In love, as in war, the first casualty is truth.
PARIS, 1942
Swastikas on the Eiffel Tower, jackboots in the Champs-Elysées,
translucent blue paint on the streetlights.
Frustrated by the Nazi Propaganda Ministry’s repeated censorship of his cynical detective films, stylish French movie producer Xavier Prévost (56) decides to make an elaborate fairy tale.
And he has just the right fairy tale in mind. When he was nineteen, and a mere paperhanger, he became deeply infatuated with Céleste Lavisse, a match-baron’s sublimely beautiful daughter.
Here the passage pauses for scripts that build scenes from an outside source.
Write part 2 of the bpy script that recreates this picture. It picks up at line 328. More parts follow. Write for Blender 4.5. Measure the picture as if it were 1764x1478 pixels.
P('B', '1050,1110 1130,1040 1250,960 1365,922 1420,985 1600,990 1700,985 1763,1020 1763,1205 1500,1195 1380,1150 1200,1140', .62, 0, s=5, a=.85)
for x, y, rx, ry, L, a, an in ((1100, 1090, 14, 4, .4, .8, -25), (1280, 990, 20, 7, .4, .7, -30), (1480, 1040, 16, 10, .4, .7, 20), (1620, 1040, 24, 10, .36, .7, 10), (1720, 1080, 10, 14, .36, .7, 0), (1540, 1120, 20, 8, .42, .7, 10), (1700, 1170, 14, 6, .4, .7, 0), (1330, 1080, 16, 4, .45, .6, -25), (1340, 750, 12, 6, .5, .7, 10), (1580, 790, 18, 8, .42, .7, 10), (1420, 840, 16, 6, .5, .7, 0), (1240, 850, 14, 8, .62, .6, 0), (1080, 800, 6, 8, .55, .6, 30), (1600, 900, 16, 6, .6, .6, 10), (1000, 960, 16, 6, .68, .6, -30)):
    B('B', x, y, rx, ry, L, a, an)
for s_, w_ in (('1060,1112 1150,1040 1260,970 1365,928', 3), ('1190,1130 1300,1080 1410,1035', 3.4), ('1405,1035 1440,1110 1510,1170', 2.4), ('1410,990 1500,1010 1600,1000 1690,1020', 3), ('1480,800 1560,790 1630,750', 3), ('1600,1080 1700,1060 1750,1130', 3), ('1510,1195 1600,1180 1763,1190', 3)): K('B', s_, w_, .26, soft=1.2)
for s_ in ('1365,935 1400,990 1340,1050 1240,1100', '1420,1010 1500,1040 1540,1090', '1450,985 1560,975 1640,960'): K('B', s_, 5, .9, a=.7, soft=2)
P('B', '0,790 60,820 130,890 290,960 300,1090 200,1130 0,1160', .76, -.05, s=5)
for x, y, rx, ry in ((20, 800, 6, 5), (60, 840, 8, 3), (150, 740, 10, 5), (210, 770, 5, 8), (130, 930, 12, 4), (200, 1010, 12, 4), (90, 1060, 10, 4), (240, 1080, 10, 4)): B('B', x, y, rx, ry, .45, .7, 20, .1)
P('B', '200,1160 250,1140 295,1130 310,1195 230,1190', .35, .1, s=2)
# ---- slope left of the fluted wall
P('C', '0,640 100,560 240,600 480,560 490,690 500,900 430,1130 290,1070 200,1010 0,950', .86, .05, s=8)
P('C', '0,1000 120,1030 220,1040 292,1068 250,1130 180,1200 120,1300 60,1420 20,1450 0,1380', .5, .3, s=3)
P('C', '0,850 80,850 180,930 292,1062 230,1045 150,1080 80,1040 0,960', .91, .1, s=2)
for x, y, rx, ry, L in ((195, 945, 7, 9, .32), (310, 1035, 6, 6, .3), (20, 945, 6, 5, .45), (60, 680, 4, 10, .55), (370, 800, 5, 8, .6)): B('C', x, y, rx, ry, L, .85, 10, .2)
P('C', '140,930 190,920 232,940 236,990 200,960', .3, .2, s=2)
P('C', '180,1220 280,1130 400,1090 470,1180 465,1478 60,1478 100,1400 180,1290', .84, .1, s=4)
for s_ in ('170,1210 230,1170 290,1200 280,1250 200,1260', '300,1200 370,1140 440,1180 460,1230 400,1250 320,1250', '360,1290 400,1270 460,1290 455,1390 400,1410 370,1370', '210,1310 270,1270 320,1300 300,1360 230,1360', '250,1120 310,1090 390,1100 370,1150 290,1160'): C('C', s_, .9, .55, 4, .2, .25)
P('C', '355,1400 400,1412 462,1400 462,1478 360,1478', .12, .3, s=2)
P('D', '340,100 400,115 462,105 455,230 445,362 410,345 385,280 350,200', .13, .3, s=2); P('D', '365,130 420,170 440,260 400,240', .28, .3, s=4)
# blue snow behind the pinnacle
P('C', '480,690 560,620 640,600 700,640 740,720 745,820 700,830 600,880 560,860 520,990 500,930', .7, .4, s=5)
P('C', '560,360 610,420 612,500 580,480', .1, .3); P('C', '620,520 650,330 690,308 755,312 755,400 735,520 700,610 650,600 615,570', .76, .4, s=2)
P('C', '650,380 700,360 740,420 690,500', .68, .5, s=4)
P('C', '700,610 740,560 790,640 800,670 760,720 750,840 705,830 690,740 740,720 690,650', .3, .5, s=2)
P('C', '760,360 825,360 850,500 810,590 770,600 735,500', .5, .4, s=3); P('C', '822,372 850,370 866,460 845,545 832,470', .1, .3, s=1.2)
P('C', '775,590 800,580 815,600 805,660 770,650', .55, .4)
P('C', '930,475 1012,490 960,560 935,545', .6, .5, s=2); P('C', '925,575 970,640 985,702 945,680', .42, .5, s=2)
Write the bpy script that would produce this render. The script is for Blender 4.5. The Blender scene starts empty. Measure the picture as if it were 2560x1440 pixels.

It was for Céleste that he penned La Rose parfaite, a La Belle et la bête-type romantic fantasy set in a rose-growing kingdom overrun by an ogre and his goblins. A story that, by sheer coincidence, has remarkable allegorical relevance to the situation in Occupied France.
So as Prévost goes about mobilizing the talent, finances and resources to shoot his daring love story ... as he juggles a black market brother, a Resistant son, a volatile ex-lover and a clandestine writer who may or may not be Jewish ... as he does all this, and as he repeatedly assures suspicious Propaganda Ministry officials that the film is “just a love story”, Prévost is compelled to review again his mysteriously thwarted romance with Céleste Lavisse, and to reflect upon all the things he did not allow himself to believe, and all the things he did not permit himself to say.
This is the story of The Inexpressible.